La protagonista, María, es una joven provinciana
natural de Chincha, que trabaja como empleada del hogar en Lima. El relato se
abre con ella refugiada en una habitación en Jesús María, a donde le lleva su amiga, sirvienta como ella, llamada Justa, donde
debía encontrarse con un señor llamado Felipe Santos, una supuesta alma
bondadosa, que se había ofrecido para ser su protector y darle nuevo trabajo.

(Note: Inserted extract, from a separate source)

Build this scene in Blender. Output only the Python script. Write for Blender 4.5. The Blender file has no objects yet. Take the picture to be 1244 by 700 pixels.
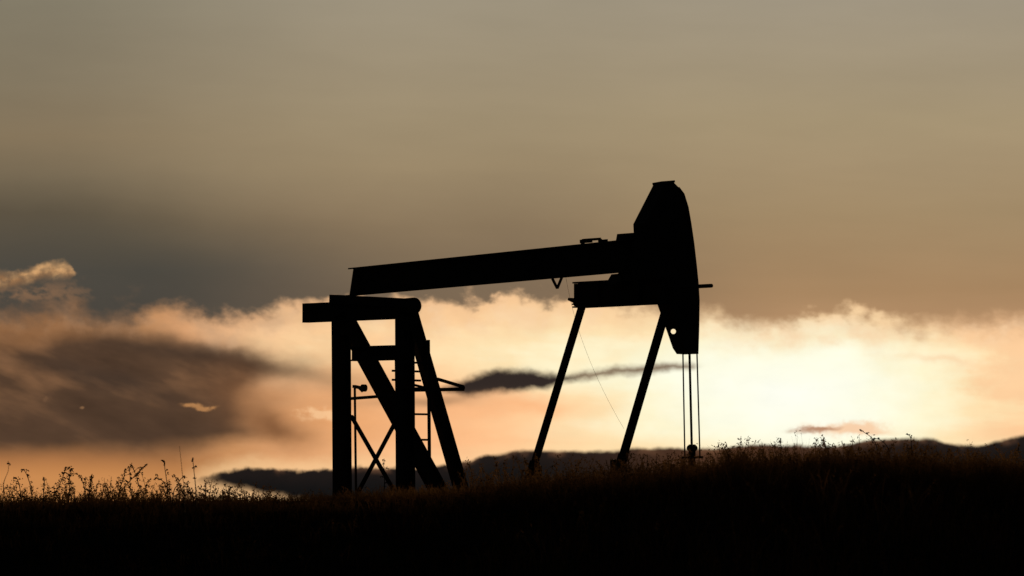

María había huido de la casa donde trabajaba, a raíz del continuo acoso que
sufría de parte del hijo de su patrona Gertrudis, el joven Raúl (al que le
decían el “niño Raúl”). La Justa, antes de dejarla en esa habitación de Jesús
María, le advierte que el señor Felipe Santos llegaría muy tarde, pues
trabajaba en una panadería; le asegura una vez más que le ayudaría a conseguir
trabajo, pues era una buena persona. María, al quedar sola, tiene sentimientos
contrariados; por un lado, siente un gran alivio de haber huido del acecho de
Raúl, pero por otro, se siente sola en una habitación extraña, a la espera de
un hombre desconocido. En el techo ve a una araña haciendo hábilmente una
enorme tela. Empieza a sentir tétrico el ambiente y tiene un mal
presentimiento. Mientras espera a Felipe Santos, recuerda la insoportable vida
que había llevado en casa de su patrona, donde continuamente era abordada por
el joven Raúl, el cual trataba de convencerla para que saliera con él. Un día,
Raúl pasó de las palabras a la acción y trató de abrazarla a la fuerza. Ello
fue el colmo para María, quien lo acusó ante la patrona. Esta le escuchó sin
inmutarse y solo se limitó a decirle que volviera al trabajo, que ya sabría qué
hacer. Al parecer, doña Gertrudis algo le dijo a su hijo, pues durante unos
días, María se vio libre del acoso, aunque luego el “niño” volvió a las andadas
con renovado brío. María le contó de su situación a Justa, y ella fue quien le
aconsejó que huyera y buscara ayuda con Felipe Santos, quien era dueño de una
panadería y decía que la conocía, pues la veía siempre pasar cuando iba a la
pulpería. María no identificaba al tal Felipe Santos; de todos modos, aceptó la
oferta. Muy de mañana salió de la casa de Gertrudis y junto con Justa tomó un
taxi, con dirección a Jesús María donde se encontraría con quien se había
ofrecido para ser su protector. Finalmente, éste se presenta: se trataba de un
hombre cincuentón, que le saluda amablemente, ofreciéndole ayudarla y ser para
ella como un padre, ya que ella era todavía muy joven. Como gesto de su buena
voluntad le regala una cadenilla con una medalla de la Virgen, colocándole él
mismo en el cuello. María se queda inmóvil, sin atinar a negarse y salir de la
habitación (¿a dónde podría ir, si no conocía a nadie en Lima, cuyas
abigarradas calles se cruzaban como una gigantesca telaraña?) y siente a la cadenilla
como un nuevo yugo que debería soportar a partir de entonces.